Depuis de nombreuses années la France est pionnière en matière de fiscalité innovante. En 2005, il y a plus de 20 ans, aux côtés du Président Brésilien Luiz Inácio Lula da Silva, le Président Jacques Chirac lançait une taxe sur les billets d’avion afin de financer Unitaid – un mécanisme international qui permet aux pays à revenu faible ou intermédiaire d’accéder à des produits de santé de qualité et abordables. En 2015, il y a presque 10 ans, la France accueillait la COP21 qui a permis à l’Accord de Paris pour le climat de voir le jour.
En 2023, il y a deux ans, la France accueillait à Paris le Sommet pour un Nouveau Pacte Financier et lançait, lors de la COP28, aux côtés de Mia Mottley, Première ministre de la Barbade, et de William Ruto, Président du Kenya, la Global Solidarity Levies Task Force.
C’est un héritage conséquent. Nous espérons qu’après 2005/6, 2015 et 2023, 2025 sera l’année où la France sera de nouveau au rendez-vous pour lancer une nouvelle taxe encore plus ambitieuse, progressive et solidaire.

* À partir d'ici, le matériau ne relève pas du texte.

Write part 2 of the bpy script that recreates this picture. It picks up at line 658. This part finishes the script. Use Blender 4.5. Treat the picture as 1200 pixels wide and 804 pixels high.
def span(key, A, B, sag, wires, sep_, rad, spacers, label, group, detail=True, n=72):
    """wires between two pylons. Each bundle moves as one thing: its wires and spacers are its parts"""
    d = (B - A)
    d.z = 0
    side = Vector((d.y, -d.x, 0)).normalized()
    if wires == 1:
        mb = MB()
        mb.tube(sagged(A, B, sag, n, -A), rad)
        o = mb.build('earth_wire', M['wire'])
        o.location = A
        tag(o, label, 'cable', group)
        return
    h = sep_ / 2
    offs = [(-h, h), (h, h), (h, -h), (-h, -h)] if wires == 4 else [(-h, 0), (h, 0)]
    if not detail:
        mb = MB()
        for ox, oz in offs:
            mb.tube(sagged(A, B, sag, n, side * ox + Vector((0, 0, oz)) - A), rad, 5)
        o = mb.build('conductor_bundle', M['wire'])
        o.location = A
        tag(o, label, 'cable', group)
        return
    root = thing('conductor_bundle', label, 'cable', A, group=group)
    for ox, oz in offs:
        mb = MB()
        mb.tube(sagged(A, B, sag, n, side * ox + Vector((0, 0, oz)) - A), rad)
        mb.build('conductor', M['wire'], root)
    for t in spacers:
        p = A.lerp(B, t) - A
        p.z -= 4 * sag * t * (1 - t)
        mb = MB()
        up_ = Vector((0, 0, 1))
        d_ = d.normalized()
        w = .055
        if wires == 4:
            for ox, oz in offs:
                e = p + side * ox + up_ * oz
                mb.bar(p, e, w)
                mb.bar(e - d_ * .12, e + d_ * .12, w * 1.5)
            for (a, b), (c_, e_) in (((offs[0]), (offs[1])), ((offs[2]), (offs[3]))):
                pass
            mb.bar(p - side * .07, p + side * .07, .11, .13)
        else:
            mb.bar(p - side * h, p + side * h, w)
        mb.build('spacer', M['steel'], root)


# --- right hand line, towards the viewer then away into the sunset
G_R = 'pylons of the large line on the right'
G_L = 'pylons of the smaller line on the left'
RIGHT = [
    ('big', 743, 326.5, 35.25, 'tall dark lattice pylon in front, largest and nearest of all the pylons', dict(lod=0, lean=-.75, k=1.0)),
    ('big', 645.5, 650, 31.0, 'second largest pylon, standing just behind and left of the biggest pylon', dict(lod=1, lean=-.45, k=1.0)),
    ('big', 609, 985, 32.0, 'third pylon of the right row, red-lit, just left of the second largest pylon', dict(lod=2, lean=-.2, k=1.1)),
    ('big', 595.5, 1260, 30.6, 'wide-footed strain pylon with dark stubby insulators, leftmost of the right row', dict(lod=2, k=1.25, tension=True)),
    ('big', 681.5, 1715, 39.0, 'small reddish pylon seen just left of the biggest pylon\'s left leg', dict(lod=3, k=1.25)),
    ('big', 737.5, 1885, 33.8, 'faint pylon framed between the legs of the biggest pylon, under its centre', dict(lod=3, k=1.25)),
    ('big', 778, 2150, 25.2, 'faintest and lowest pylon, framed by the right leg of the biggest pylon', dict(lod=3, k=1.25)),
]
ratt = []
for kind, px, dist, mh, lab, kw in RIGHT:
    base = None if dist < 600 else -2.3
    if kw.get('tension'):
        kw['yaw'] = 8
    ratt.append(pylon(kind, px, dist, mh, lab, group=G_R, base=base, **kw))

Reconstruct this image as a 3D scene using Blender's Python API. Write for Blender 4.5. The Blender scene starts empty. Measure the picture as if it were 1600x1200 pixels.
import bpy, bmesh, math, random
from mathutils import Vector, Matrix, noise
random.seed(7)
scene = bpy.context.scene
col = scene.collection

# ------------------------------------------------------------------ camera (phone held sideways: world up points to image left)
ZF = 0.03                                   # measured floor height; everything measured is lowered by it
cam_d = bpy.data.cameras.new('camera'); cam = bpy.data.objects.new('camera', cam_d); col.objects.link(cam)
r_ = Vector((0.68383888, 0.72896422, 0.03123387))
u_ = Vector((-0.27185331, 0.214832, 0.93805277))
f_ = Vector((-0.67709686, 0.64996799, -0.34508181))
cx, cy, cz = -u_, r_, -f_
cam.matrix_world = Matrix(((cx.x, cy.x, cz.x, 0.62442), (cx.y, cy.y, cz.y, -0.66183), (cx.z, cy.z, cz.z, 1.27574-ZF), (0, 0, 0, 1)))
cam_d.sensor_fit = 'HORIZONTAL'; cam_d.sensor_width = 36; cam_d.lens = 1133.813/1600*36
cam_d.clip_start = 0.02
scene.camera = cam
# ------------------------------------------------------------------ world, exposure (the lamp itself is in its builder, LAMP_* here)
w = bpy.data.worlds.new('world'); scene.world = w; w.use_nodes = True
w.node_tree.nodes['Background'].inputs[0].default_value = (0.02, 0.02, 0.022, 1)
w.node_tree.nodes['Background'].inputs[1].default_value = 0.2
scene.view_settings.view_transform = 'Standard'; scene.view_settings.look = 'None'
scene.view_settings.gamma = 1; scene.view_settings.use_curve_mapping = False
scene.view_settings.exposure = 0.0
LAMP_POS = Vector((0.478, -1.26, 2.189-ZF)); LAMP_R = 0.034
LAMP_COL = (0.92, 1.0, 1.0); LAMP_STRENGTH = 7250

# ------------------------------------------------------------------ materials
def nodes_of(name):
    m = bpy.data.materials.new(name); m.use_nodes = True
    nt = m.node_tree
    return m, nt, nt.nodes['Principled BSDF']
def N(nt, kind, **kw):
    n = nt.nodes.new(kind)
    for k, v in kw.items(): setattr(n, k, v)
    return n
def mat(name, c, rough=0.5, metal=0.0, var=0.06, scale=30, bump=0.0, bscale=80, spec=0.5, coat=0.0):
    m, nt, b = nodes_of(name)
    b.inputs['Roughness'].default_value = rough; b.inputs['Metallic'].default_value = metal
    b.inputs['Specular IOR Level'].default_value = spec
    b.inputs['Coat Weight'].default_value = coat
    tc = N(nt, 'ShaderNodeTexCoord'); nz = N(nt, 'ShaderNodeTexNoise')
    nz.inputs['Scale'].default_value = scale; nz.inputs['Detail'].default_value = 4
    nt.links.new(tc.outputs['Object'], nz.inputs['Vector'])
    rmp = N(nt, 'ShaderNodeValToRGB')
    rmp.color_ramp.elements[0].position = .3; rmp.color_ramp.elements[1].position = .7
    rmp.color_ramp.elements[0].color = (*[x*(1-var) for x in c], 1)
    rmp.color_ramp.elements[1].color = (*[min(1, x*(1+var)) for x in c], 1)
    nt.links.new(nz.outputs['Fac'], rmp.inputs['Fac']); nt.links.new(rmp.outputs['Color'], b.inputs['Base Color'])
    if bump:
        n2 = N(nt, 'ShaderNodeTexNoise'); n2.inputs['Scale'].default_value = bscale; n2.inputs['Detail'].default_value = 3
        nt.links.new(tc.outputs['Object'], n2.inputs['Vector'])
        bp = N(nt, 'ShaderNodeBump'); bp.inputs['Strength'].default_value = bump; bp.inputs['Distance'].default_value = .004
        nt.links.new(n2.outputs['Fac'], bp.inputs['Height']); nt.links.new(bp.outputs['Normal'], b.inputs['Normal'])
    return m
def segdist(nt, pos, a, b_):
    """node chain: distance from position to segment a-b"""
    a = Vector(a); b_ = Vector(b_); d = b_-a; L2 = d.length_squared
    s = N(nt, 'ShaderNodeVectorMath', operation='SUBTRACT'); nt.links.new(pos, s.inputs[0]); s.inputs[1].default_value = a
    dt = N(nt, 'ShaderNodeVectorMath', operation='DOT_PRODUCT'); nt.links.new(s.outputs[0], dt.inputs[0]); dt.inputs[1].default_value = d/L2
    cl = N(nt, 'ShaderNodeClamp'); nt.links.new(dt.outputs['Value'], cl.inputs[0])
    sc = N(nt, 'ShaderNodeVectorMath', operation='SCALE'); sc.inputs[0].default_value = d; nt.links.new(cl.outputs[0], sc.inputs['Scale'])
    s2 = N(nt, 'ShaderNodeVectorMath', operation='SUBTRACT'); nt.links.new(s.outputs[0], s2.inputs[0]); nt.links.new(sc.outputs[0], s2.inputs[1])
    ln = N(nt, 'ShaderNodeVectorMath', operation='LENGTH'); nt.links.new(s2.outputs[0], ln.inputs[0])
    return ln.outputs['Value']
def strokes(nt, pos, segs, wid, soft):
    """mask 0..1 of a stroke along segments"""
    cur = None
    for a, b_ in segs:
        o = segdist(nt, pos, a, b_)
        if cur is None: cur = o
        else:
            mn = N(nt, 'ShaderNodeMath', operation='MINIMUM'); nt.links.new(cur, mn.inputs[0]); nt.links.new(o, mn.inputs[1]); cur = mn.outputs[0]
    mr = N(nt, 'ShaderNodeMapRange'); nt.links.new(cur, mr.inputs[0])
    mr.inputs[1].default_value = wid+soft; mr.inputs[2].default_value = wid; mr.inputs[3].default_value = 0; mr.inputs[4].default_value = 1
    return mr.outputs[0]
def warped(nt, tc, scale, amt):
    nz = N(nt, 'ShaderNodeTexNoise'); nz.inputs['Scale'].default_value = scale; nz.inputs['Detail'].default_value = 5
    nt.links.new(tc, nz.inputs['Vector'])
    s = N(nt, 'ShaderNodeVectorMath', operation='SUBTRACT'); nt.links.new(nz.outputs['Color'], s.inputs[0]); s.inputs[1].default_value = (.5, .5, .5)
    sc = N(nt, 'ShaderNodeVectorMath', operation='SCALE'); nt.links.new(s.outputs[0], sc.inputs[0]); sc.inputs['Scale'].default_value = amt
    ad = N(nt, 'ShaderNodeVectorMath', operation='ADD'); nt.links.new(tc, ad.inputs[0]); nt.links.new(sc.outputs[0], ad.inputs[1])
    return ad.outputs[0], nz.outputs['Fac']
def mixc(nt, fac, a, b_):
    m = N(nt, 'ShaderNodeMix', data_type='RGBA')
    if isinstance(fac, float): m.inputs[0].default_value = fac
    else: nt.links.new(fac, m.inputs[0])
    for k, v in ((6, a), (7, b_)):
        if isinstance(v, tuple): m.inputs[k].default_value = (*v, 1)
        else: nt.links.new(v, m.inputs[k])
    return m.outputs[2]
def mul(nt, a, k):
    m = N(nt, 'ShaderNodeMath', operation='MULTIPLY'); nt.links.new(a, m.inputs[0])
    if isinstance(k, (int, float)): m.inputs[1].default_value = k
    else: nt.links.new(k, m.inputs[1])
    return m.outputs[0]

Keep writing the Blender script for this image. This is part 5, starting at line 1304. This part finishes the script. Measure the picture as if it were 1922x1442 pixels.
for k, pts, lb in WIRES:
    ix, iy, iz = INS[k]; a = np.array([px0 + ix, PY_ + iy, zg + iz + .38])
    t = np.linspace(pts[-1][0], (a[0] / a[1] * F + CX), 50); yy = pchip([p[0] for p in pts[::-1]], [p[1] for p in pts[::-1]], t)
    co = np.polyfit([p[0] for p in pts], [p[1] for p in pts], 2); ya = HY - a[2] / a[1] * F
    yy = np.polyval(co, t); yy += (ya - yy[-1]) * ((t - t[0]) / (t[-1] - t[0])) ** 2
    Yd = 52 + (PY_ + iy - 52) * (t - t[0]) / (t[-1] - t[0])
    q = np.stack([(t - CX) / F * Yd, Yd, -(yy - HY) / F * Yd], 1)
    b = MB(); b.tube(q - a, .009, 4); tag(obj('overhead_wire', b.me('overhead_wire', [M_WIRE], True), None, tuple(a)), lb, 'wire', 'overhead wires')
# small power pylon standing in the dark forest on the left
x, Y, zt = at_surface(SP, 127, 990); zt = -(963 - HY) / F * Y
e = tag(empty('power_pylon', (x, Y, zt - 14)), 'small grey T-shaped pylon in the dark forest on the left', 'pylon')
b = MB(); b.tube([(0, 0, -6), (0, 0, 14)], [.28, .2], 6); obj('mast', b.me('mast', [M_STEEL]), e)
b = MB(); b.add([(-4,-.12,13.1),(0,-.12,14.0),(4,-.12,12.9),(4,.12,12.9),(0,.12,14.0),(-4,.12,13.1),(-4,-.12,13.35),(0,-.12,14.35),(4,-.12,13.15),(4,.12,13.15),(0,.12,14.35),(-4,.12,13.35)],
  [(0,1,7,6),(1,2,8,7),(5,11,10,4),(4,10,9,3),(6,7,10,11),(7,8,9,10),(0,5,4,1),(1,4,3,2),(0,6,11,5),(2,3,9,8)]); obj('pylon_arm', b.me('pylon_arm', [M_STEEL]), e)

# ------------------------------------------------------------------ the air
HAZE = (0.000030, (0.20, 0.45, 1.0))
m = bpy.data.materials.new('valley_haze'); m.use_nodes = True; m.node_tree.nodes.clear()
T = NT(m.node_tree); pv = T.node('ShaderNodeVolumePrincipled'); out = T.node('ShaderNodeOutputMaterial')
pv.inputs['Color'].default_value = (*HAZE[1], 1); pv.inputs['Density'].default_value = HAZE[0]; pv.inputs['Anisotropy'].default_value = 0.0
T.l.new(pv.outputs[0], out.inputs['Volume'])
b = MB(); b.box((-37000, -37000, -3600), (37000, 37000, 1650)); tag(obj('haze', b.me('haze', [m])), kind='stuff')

L’appui de la France est précieux car, outre son héritage, le pays dispose d’une force diplomatique considérable. Ainsi, si la France fait une annonce en faveur des taxes solidaires à Séville, lors de la 4ème Conférence internationale sur le financement du développement, nous pouvons pleinement espérer qu’une grande coalition de pays se sera formée d’ici la COP de Belem en faveur d’au moins une forme de taxe solidaire. Ce leadership français pourra également être renforcé lors de l’accueil du prochain G7 en 2026.
3. Quelles sont les prochaines échéances à l’échelle internationale ? Qu’attendez-vous de la 4ème conférence internationale sur le financement du développement ?
2025 est une année importante pour les financements solidaires. Dans quelques jours se déroulera à Séville la 4ème Conférence internationale sur le financement du développement. A l’automne, les Etats se réuniront à nouveau pour COP30 à Belem. Nous espérons qu’une dynamique politique se formera à l’occasion de ces deux rendez-vous, en vue :
- De l’annonce de la création d’une coalition de pays volontaires sur une taxe solidaire, notamment sur l’aviation, incluant les jets privés, dans le but de financer l’adaptation au changement climatique et le renforcement des systèmes de santé dans les pays les plus vulnérables. Plusieurs options sont envisageables : la taxation des passagers pour les vols commerciaux et la taxation du kérosène, des passagers ou des émissions carbone pour les jets privés. L’objectif pour le secrétariat de la Global Solidarity Levies Task Force est que les pays se coordonnent sur des critères communs pour cette taxe – notamment afin de lever des fonds – tout en restant libres d’adapter la taxe à leurs réalités nationales, et se mettent d’accord sur les secteurs qui seront financés, notamment à travers des mécanismes déjà existants comme Unitaid.
- Du lancement d’appel politique afin d’encourager d’autres Etats à rejoindre la coalition existante et à continuer le travail sur d’autres taxes, notamment des taxes sur les transactions financières, les énergies fossiles ou le plastique.
A cette fin, le secrétariat de la Global Solidarity Levies Task Force a prévu de lancer deux initiatives à l’occasion de la Conférence de Séville :
- Des principes sur l’utilisation des revenus des taxes solidaires : l’objectif est que les pays se mettent d’accord sur les domaines vers lesquels ils souhaitent diriger les revenus des taxes solidaires au niveau national ou international. Afin de nourrir les négociations entre Etats, la Task Force a lancé une consultation publique.
- Un travail sur les mécanismes d’allocation des fonds : nous ne souhaitons pas créer de nouveau mécanisme pour récolter les recettes des taxes mais les diriger vers une organisation ou un fonds qui existent déjà. Dans cet objectif, le secrétariat lancera un appel à projets auprès des organismes existants pour voir ce qu’il est possible de faire en termes de reporting, de décaissements … Grâce aux réponses des organisations et des fonds, nous serons en mesure de faire des propositions concrètes aux gouvernements avant la COP30.